Tuesday, February 16, 2010

Collaboration (Hansen): Part 5

This is a cross-post from my blog on the military Social Media tool milBook.

This will be the fifth (and last) part of an overview of the book Collaboration: How Leaders Avoid the Traps, Create Unity, and Reap Big Results ©  2009 by Morten T. Hansen.  This post focuses on Chapter 6 Lever 3: Build Nimble Networks.

By way of review, leaders follow three steps to accomplish disciplined collaboration:

1. Evaluate Opportunities for Collaboration

2. Spot Barriers to Collaboration

3. Tailor Collaboration Solutions

The three levers used by leaders to tailor collaboration solutions are:

1. Unify People

2. Cultivate T-Shaped Management

3. Build Nimble Networks

Lever 3: Build Nimble Networks

Collaborative organizations run on networks, those informal working relationships among people that cut across formal lines of reporting. If the formal org chart shows how work is divided into pieces, networks reveal the informal organization- how people actually work together.

However, networks- or wrong ideas about them- often get in the way of disciplined collaboration. To better understand how networks can help collaboration, these myths must first be dispensed with:

- Networking is always a good thing: The idea that networking is necessarily a good thing can cause us to overlook the fact that networks can sometimes undermine performance.
- The more the merrier: Research shows that "the more, the merrier" does not necessarily yield the best results, at least not when it comes to networking in business, because networking is costly.
- Success goes to the socially gifted: Research shows that personal traits related to being socially gifted, such as being extroverts, do not determine whether people are effective networkers. Good networkers can be found everywhere. They can be introverts or extroverts, shy or gregarious, insecure or cocky.
- Networking is an art: People believe that networks belong to the realm of company life that cannot be pinned down, but recent advances in the social science of networks have changed that premise. With the help of this social science networks can not only be measured but also better managed.

For the leader demanding disciplined collaboration, the first thing to ask is "What are networks good for?" First, they help people identify opportunities- a technology, an idea, an expert, a collaboration partner. Second, networks help people capture value; people realize benefits from the resources they have identified.

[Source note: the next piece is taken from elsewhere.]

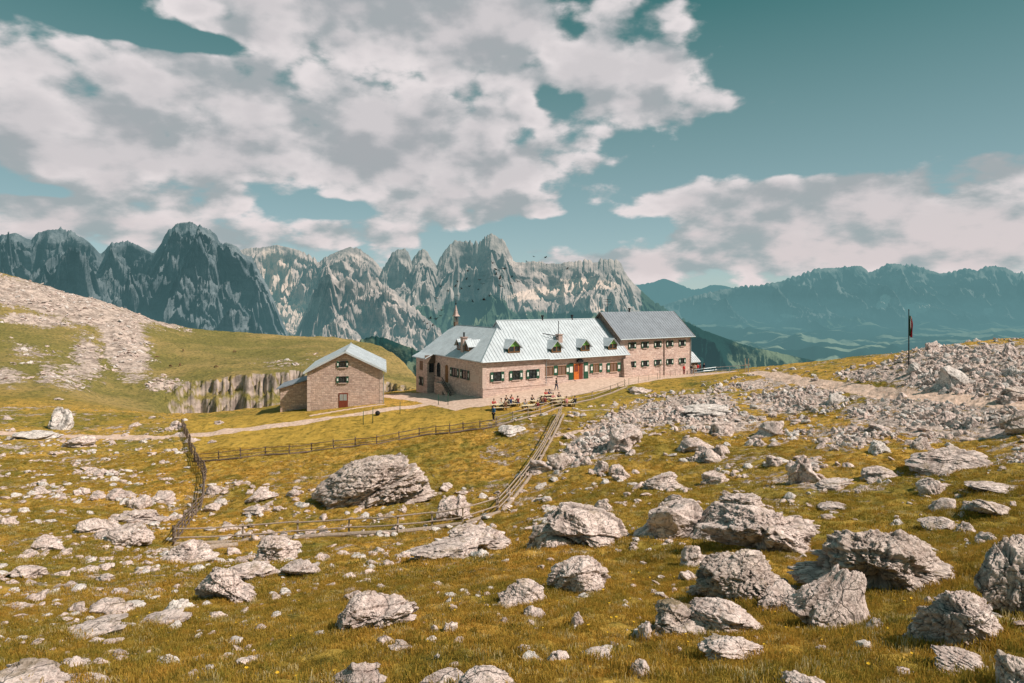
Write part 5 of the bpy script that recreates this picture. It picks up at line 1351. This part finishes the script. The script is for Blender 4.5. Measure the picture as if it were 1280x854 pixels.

These network benefits reduce barriers to collaboration. Networks reduce all four barriers outlined earlier, although to different degrees:

The not-invented-here barrier: Networks can help reduce a reluctance to communicate outside the organization, because people who interact with others tend to be more open to input from the outside world.
The search barrier: Networks can have a huge impact by helping people search better.
The hoarding barrier: Networks can help people overcome the hoarding barrier somewhat, because people are more willing to help those they know.
The transfer barrier: Good networks can lower transfer problems. Good relationships among colleagues help overcome the difficulty of passing along complicated knowledge people need to do their work.

Six Network Rules

Six network rules help people identify opportunities and capture value. Here are the four rules for identifying opportunities:

- Build outward, not inward
- Build diversity, not size
- Build weak ties, not strong ones
- Use bridges, not familiar faces


Here are two rules for capturing value:

- Swarm the target: do not go it alone
- Switch to strong ties; do not rely on weak ones


Pursuing the six network rules allows leaders to build nimble networks that are effective and do not waste people's time. Such networks follow the principle of disciplined collaboration. The rules help people identify opportunities and capture value from those opportunities. Leaders can apply these rules to their organizations; three steps help:

- Map the network
- Evaluate the network
- Tailor the intervention


Managing company networks has evolved from an art to a science: we know a lot about what makes networks work and how they can help disciplined collaboration. Networks are manageable: managers can collect network data, assess it based on network rules, and implement specific remedies. Leaders who pursue disciplined collaboration retire aimless networking luncheons and annual networking retreats and apply the six network rules in a scientific way.

I highly recommend this book for any KM professional or leader. The insights that Hansen puts forth should benefit any organization that implements them using the methods outlined.